#### [TASK TO CARRY OUT]
Please quote exactly the opening lines of the data, from the first line to the one where "COL = scene.collection" appears.

Scripts that build scenes
------------
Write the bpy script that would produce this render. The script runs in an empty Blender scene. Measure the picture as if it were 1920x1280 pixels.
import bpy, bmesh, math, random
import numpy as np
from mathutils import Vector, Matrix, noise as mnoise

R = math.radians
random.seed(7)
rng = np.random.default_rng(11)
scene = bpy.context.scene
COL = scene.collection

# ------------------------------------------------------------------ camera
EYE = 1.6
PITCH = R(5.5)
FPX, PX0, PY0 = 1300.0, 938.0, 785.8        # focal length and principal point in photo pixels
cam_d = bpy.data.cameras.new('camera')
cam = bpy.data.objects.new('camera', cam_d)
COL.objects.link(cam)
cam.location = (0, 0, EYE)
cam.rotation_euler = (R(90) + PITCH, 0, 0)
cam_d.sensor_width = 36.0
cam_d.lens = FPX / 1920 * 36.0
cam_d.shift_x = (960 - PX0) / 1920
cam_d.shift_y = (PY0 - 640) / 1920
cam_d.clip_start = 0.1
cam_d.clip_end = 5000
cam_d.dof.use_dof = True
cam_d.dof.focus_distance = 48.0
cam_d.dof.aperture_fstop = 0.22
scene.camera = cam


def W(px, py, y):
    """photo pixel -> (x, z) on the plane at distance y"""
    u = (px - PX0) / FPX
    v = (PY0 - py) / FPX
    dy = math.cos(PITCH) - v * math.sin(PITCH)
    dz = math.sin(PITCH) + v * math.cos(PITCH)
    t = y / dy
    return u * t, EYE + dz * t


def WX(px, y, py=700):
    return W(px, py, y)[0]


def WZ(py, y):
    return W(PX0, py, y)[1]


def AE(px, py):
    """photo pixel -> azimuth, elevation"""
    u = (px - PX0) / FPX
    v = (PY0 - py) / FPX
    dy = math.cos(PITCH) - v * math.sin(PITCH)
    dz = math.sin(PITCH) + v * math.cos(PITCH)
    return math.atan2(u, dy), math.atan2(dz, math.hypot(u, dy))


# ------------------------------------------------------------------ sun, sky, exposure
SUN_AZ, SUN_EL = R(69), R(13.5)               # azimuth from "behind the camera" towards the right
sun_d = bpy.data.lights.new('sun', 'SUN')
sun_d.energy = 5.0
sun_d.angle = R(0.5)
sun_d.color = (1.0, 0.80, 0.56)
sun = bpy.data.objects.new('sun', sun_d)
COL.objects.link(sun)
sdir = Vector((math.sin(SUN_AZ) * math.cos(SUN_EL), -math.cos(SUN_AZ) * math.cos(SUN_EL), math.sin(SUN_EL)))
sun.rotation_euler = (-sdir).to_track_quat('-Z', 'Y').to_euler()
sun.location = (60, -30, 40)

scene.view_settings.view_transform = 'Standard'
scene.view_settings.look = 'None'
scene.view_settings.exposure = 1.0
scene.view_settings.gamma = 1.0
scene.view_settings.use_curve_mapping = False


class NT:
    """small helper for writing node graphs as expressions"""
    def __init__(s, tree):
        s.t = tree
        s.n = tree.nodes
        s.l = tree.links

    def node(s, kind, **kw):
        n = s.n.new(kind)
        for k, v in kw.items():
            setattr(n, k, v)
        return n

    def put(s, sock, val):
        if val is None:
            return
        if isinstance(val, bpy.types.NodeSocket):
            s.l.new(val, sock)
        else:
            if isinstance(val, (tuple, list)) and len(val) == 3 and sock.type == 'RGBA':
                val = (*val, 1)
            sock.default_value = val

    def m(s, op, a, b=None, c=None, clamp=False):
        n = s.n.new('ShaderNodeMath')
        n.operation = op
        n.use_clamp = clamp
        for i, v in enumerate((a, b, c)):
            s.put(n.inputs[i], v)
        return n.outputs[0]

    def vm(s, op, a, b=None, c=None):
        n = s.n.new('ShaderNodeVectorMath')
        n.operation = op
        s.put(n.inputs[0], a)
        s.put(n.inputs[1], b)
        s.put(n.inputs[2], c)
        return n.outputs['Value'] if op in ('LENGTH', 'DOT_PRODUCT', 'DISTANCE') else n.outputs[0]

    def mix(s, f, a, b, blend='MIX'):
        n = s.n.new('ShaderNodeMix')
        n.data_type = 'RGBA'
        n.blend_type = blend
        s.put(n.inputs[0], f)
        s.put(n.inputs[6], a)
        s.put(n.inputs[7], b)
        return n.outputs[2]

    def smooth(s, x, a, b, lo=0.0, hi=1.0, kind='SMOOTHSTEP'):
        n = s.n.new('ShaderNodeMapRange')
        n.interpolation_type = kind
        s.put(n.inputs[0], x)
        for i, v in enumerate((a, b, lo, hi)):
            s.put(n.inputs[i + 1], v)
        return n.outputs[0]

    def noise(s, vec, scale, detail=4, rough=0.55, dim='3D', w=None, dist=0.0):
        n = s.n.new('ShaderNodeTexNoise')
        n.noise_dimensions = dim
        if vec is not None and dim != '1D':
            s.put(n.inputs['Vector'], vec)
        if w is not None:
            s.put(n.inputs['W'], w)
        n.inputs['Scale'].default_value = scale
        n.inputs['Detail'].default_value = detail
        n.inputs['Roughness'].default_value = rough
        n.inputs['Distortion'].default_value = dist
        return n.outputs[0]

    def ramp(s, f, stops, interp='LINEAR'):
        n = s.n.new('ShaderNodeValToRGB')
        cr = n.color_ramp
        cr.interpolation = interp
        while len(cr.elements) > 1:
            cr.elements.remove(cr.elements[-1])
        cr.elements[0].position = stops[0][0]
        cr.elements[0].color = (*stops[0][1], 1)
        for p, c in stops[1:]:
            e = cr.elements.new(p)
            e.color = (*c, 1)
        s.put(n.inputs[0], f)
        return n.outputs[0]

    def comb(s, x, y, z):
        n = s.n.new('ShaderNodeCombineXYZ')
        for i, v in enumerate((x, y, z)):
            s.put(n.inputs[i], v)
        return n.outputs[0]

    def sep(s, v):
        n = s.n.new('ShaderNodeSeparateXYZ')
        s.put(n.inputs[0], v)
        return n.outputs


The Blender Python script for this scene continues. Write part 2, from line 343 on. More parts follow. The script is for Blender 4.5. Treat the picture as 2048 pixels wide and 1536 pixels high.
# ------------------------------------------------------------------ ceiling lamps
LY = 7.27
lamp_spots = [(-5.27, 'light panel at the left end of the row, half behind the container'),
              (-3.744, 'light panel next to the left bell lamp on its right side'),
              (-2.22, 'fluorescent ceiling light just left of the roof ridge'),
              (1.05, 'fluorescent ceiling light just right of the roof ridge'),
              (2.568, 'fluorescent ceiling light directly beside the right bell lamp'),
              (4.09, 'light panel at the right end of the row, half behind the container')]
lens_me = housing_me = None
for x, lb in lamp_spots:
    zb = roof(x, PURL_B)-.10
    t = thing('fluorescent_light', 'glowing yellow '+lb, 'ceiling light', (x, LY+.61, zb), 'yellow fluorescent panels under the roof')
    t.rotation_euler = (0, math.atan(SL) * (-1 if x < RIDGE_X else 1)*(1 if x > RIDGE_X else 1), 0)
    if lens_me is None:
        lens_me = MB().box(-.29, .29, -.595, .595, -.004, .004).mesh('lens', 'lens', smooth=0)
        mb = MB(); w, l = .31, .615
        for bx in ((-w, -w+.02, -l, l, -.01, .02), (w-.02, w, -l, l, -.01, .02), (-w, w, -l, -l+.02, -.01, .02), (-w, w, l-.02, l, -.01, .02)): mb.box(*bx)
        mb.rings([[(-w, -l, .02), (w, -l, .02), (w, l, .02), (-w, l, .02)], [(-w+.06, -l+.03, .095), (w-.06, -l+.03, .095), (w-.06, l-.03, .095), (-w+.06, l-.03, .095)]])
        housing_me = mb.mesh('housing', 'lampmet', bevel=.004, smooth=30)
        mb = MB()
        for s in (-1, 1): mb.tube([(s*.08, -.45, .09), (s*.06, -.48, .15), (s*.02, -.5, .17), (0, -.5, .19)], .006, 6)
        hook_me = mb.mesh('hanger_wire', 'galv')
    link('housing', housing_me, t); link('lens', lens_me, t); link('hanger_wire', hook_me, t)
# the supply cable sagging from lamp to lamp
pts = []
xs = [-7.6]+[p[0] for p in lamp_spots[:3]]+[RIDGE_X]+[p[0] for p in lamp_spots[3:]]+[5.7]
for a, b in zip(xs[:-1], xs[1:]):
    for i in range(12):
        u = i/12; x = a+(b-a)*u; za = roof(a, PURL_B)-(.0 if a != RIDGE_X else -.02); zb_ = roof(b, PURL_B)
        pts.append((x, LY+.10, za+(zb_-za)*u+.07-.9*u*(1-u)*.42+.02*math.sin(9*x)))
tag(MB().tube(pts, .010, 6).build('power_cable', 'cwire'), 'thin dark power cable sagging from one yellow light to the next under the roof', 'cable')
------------
#### [TASK RESULT]
Write the bpy script that would produce this render. The script runs in an empty Blender scene. Measure the picture as if it were 1920x1280 pixels.
import bpy, bmesh, math, random
import numpy as np
from mathutils import Vector, Matrix, noise as mnoise

R = math.radians
random.seed(7)
rng = np.random.default_rng(11)
scene = bpy.context.scene
COL = scene.collection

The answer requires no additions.